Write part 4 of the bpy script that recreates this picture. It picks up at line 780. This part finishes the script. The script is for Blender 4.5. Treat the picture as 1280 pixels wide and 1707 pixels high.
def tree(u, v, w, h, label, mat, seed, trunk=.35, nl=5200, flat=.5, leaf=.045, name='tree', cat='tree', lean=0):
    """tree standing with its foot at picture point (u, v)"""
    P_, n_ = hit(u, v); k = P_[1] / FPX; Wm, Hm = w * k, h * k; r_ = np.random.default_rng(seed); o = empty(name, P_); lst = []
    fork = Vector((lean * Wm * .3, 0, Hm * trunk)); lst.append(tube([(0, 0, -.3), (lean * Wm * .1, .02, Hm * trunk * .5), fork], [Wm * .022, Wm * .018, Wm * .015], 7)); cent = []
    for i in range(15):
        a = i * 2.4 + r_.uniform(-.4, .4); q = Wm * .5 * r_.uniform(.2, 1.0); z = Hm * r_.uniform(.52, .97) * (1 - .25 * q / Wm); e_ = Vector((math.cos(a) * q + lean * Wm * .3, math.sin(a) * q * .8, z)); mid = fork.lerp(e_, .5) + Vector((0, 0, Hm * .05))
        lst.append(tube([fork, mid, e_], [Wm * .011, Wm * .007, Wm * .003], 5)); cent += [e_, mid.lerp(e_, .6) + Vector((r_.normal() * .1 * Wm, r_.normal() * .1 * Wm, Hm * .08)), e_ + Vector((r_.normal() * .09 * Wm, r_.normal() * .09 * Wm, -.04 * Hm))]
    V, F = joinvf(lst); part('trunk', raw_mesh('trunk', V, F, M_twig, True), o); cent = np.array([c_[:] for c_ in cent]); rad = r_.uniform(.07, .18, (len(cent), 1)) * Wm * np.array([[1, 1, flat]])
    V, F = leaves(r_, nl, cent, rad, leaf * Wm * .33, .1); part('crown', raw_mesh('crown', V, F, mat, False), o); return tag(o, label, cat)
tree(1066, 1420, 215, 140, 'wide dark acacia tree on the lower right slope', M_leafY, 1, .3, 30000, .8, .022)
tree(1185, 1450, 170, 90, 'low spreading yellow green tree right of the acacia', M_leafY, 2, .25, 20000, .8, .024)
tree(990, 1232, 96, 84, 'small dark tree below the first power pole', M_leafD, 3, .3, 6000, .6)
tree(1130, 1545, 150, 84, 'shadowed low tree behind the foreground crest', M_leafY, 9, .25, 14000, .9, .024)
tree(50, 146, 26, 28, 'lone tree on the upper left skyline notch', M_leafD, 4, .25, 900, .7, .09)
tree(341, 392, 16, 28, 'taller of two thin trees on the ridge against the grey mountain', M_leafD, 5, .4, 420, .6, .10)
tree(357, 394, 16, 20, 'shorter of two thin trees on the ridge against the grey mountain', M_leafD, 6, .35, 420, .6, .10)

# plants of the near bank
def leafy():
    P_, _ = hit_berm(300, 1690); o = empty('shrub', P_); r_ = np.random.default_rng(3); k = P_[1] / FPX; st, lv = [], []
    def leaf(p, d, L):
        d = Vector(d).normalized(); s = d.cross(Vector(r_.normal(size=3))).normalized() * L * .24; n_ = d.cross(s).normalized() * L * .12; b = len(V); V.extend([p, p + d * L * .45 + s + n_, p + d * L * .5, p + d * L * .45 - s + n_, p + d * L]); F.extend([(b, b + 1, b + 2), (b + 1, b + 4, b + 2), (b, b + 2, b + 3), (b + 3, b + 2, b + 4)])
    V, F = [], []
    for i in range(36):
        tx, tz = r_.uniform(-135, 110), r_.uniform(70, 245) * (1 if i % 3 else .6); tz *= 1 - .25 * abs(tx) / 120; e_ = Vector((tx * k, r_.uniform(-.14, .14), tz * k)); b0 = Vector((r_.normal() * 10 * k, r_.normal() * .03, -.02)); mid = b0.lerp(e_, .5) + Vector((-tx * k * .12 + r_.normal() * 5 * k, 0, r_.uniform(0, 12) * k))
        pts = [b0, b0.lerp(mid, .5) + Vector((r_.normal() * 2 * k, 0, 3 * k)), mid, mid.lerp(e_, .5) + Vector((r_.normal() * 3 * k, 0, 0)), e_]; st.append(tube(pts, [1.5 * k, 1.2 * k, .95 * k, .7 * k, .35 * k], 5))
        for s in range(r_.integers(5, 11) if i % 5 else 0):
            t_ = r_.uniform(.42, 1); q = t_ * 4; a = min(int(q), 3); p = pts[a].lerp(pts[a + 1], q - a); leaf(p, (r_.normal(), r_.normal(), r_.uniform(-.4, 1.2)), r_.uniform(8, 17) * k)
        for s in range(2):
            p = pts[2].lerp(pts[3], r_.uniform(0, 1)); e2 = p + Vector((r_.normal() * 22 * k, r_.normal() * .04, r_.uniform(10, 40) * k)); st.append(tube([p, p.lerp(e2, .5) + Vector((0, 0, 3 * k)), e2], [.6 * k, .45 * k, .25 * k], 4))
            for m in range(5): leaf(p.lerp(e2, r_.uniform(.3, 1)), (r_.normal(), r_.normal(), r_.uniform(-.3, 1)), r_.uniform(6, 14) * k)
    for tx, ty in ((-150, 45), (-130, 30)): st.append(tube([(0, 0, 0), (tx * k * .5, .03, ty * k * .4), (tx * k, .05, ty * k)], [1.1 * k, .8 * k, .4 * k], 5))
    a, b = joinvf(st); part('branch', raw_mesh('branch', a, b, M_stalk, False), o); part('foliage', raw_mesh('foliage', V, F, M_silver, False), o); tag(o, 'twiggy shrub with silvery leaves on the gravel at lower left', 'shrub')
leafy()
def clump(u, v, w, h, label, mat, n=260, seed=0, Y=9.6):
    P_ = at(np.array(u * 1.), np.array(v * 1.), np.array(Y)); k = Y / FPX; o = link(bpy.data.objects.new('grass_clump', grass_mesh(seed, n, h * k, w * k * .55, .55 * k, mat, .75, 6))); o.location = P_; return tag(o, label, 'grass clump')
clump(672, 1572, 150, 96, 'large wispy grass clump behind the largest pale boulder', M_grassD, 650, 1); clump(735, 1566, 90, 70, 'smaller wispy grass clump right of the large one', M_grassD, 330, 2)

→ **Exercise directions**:
Extract all of the data above without altering anything.

→ **Problem solution**:
Write part 4 of the bpy script that recreates this picture. It picks up at line 780. This part finishes the script. The script is for Blender 4.5. Treat the picture as 1280 pixels wide and 1707 pixels high.
def tree(u, v, w, h, label, mat, seed, trunk=.35, nl=5200, flat=.5, leaf=.045, name='tree', cat='tree', lean=0):
    """tree standing with its foot at picture point (u, v)"""
    P_, n_ = hit(u, v); k = P_[1] / FPX; Wm, Hm = w * k, h * k; r_ = np.random.default_rng(seed); o = empty(name, P_); lst = []
    fork = Vector((lean * Wm * .3, 0, Hm * trunk)); lst.append(tube([(0, 0, -.3), (lean * Wm * .1, .02, Hm * trunk * .5), fork], [Wm * .022, Wm * .018, Wm * .015], 7)); cent = []
    for i in range(15):
        a = i * 2.4 + r_.uniform(-.4, .4); q = Wm * .5 * r_.uniform(.2, 1.0); z = Hm * r_.uniform(.52, .97) * (1 - .25 * q / Wm); e_ = Vector((math.cos(a) * q + lean * Wm * .3, math.sin(a) * q * .8, z)); mid = fork.lerp(e_, .5) + Vector((0, 0, Hm * .05))
        lst.append(tube([fork, mid, e_], [Wm * .011, Wm * .007, Wm * .003], 5)); cent += [e_, mid.lerp(e_, .6) + Vector((r_.normal() * .1 * Wm, r_.normal() * .1 * Wm, Hm * .08)), e_ + Vector((r_.normal() * .09 * Wm, r_.normal() * .09 * Wm, -.04 * Hm))]
    V, F = joinvf(lst); part('trunk', raw_mesh('trunk', V, F, M_twig, True), o); cent = np.array([c_[:] for c_ in cent]); rad = r_.uniform(.07, .18, (len(cent), 1)) * Wm * np.array([[1, 1, flat]])
    V, F = leaves(r_, nl, cent, rad, leaf * Wm * .33, .1); part('crown', raw_mesh('crown', V, F, mat, False), o); return tag(o, label, cat)
tree(1066, 1420, 215, 140, 'wide dark acacia tree on the lower right slope', M_leafY, 1, .3, 30000, .8, .022)
tree(1185, 1450, 170, 90, 'low spreading yellow green tree right of the acacia', M_leafY, 2, .25, 20000, .8, .024)
tree(990, 1232, 96, 84, 'small dark tree below the first power pole', M_leafD, 3, .3, 6000, .6)
tree(1130, 1545, 150, 84, 'shadowed low tree behind the foreground crest', M_leafY, 9, .25, 14000, .9, .024)
tree(50, 146, 26, 28, 'lone tree on the upper left skyline notch', M_leafD, 4, .25, 900, .7, .09)
tree(341, 392, 16, 28, 'taller of two thin trees on the ridge against the grey mountain', M_leafD, 5, .4, 420, .6, .10)
tree(357, 394, 16, 20, 'shorter of two thin trees on the ridge against the grey mountain', M_leafD, 6, .35, 420, .6, .10)

# plants of the near bank
def leafy():
    P_, _ = hit_berm(300, 1690); o = empty('shrub', P_); r_ = np.random.default_rng(3); k = P_[1] / FPX; st, lv = [], []
    def leaf(p, d, L):
        d = Vector(d).normalized(); s = d.cross(Vector(r_.normal(size=3))).normalized() * L * .24; n_ = d.cross(s).normalized() * L * .12; b = len(V); V.extend([p, p + d * L * .45 + s + n_, p + d * L * .5, p + d * L * .45 - s + n_, p + d * L]); F.extend([(b, b + 1, b + 2), (b + 1, b + 4, b + 2), (b, b + 2, b + 3), (b + 3, b + 2, b + 4)])
    V, F = [], []
    for i in range(36):
        tx, tz = r_.uniform(-135, 110), r_.uniform(70, 245) * (1 if i % 3 else .6); tz *= 1 - .25 * abs(tx) / 120; e_ = Vector((tx * k, r_.uniform(-.14, .14), tz * k)); b0 = Vector((r_.normal() * 10 * k, r_.normal() * .03, -.02)); mid = b0.lerp(e_, .5) + Vector((-tx * k * .12 + r_.normal() * 5 * k, 0, r_.uniform(0, 12) * k))
        pts = [b0, b0.lerp(mid, .5) + Vector((r_.normal() * 2 * k, 0, 3 * k)), mid, mid.lerp(e_, .5) + Vector((r_.normal() * 3 * k, 0, 0)), e_]; st.append(tube(pts, [1.5 * k, 1.2 * k, .95 * k, .7 * k, .35 * k], 5))
        for s in range(r_.integers(5, 11) if i % 5 else 0):
            t_ = r_.uniform(.42, 1); q = t_ * 4; a = min(int(q), 3); p = pts[a].lerp(pts[a + 1], q - a); leaf(p, (r_.normal(), r_.normal(), r_.uniform(-.4, 1.2)), r_.uniform(8, 17) * k)
        for s in range(2):
            p = pts[2].lerp(pts[3], r_.uniform(0, 1)); e2 = p + Vector((r_.normal() * 22 * k, r_.normal() * .04, r_.uniform(10, 40) * k)); st.append(tube([p, p.lerp(e2, .5) + Vector((0, 0, 3 * k)), e2], [.6 * k, .45 * k, .25 * k], 4))
            for m in range(5): leaf(p.lerp(e2, r_.uniform(.3, 1)), (r_.normal(), r_.normal(), r_.uniform(-.3, 1)), r_.uniform(6, 14) * k)
    for tx, ty in ((-150, 45), (-130, 30)): st.append(tube([(0, 0, 0), (tx * k * .5, .03, ty * k * .4), (tx * k, .05, ty * k)], [1.1 * k, .8 * k, .4 * k], 5))
    a, b = joinvf(st); part('branch', raw_mesh('branch', a, b, M_stalk, False), o); part('foliage', raw_mesh('foliage', V, F, M_silver, False), o); tag(o, 'twiggy shrub with silvery leaves on the gravel at lower left', 'shrub')
leafy()
def clump(u, v, w, h, label, mat, n=260, seed=0, Y=9.6):
    P_ = at(np.array(u * 1.), np.array(v * 1.), np.array(Y)); k = Y / FPX; o = link(bpy.data.objects.new('grass_clump', grass_mesh(seed, n, h * k, w * k * .55, .55 * k, mat, .75, 6))); o.location = P_; return tag(o, label, 'grass clump')
clump(672, 1572, 150, 96, 'large wispy grass clump behind the largest pale boulder', M_grassD, 650, 1); clump(735, 1566, 90, 70, 'smaller wispy grass clump right of the large one', M_grassD, 330, 2)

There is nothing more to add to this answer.